Com esta frase cínica começou há 72 anos a segunda guerra mundial.
Do diário de Ruth Andreas-Friedrich (tradução do hiperactivo do costume):
Berlim, sexta-feira, 1 de Setembro de 1939
Às 4:45 o exército alemão atravessou a fronteira polaca numa larga frente. O Governo apresenta uma série de novas imposições: obrigatoriedade de obscurecer as ruas, as lojas e as casas. Protecção aérea. A partir de hoje é proibido ouvir estações estrangeiras de rádio, estamos sujeitos a graves punições. Já "pecámos" três vezes. Com um cobertor sobre o rádio, com as portas fechadas. A França e a Inglaterra estão a mexer-se. A Itália declara-se neutra. Iacta alea est. Quando será lançado este dado para Hitler?

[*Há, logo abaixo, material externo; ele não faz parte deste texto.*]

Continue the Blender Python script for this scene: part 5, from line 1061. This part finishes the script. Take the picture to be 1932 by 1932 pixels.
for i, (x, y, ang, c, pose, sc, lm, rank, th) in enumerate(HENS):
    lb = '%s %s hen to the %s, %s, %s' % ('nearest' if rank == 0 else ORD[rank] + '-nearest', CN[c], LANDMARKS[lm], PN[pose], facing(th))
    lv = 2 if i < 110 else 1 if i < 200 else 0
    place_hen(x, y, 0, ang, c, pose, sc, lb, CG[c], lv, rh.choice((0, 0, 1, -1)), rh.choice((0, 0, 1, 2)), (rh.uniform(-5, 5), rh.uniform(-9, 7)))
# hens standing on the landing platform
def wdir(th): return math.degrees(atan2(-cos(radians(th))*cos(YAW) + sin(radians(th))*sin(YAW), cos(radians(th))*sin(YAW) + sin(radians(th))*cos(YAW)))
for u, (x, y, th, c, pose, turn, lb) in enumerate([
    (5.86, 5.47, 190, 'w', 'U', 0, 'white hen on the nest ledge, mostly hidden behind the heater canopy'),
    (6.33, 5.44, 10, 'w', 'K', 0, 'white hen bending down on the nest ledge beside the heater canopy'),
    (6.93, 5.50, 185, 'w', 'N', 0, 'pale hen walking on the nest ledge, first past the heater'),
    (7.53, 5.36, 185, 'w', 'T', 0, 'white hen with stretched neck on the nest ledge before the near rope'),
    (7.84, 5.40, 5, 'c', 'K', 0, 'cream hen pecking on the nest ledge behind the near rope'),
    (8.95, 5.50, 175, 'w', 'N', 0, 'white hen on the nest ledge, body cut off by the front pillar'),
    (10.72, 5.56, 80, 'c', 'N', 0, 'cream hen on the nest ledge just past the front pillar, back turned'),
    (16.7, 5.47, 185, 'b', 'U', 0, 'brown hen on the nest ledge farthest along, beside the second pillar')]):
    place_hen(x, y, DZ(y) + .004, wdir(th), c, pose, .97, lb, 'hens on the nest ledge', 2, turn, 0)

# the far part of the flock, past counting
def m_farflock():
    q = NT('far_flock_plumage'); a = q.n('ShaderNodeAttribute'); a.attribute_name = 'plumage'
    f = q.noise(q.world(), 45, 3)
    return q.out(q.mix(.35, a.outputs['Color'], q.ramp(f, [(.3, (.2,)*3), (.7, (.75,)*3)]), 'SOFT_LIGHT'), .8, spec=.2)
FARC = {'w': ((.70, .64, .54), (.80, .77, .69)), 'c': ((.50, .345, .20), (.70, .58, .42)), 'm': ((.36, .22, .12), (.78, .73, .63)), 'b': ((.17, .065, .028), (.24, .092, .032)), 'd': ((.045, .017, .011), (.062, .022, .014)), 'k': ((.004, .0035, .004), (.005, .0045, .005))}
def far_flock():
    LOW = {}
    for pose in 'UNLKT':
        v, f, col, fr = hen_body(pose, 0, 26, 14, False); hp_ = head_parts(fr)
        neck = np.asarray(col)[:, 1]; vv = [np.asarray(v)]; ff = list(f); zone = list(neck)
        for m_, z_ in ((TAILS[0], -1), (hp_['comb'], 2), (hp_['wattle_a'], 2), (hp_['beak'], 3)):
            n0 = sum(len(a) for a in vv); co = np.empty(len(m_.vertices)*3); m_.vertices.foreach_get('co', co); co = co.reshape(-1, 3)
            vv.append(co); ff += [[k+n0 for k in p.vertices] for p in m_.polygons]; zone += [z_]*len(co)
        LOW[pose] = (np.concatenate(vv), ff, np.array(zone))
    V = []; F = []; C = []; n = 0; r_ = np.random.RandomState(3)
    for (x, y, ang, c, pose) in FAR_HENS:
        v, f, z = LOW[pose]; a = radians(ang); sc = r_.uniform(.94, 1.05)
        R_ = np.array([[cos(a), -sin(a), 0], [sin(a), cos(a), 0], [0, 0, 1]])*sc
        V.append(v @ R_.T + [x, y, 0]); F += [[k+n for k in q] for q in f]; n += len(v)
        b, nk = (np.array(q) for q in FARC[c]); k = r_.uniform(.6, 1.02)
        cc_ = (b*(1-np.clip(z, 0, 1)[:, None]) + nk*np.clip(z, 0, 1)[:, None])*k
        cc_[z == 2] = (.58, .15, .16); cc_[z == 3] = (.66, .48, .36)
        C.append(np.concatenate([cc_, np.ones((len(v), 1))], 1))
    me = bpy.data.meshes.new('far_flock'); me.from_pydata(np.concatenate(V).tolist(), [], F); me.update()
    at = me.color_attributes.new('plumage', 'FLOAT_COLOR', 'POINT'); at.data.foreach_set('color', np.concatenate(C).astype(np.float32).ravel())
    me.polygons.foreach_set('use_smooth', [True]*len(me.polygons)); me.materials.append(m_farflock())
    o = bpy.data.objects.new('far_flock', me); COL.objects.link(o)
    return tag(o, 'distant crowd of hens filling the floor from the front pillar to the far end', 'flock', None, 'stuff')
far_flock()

À tarde estamos convidados para um chá na casa do Dr. Flamm. Desde que os nazis lhe tiraram o seu lugar de juiz e o mandaram para a reforma, por falta de confiança política, ganha a sua vida com um repetitorium jurídico, tentando explicar aos seus alunos, com inteligência e cautela, os erros das teorias nazis. Andrick diz que é o mais inteligente dos seus amigos. Vamos encontrá-lo empoleirado numa escada, aplicando papel pardo nas janelas. "Alemão, escurece!", diz-nos, e espeta o último prego da empreitada.
À volta da mesa, vamos mexendo com colheres nas chávenas. "Vai ser uma guerra longa", diz Flamm, melancólico. "Só Deus sabe quem ainda estará vivo quando a guerra chegar ao fim". "Hitler não estará vivo, de certeza!" - Flamm faz uma careta. "De que nos adianta a morte de Hitler, se antes disso tivermos de comer o pão que o diabo amassou!"
Lá fora há um ruído estranho. Ora mais agudo ora mais grave, ora mais grave ora mais agudo. Um sobe e desce prolongado. Andrick dá um salto. "Alarme aéreo!", grita assustado. Olhamos uns para os outros sem saber o que fazer. "Vamos para a cave", sugere Flamm. Sentimos uma espécie de vergonha. Como se fôssemos cobardes. Quando chegamos à cave, já lá se encontram todos os vizinhos. Máscara de gás sobre o rosto, saco de protecção aérea a tiracolo, como manda o regulamento. "Nojento!", resmunga Andrick. Um avião solitário zumbe sobre nós. Tensos, observamo-lo pela janela da cave, que está aberta. Tudo termina ao fim de vinte minutos. De novo ouvimos um ruído que não conhecemos. Um zumbido longo e penetrante. Os especialistas chamam-lhe "fim do alarme". Satisfeitos, abrem as máscaras de gás e fazem-se ao caminho de regresso. Não comentamos esta experiência. Embaraça-nos, quase como se tivéssemos cometido uma gafe.
Ao regressar a casa vemos pela primeira vez estrelas sobre Berlim. Estrelas que não se mostram pálidas e apagadas, escondidas pelos reclames luminosos, mas brilhantes em claridade festiva. A lua pousa um brilho lácteo sobre os telhados. Nenhuma luz artificial nas ruas. "A metrópole regressa à natureza", sorri Andrick. "Quase me podia tornar romântico." Pega no meu braço e aperta-o. Como gosto dele! penso eu com ternura.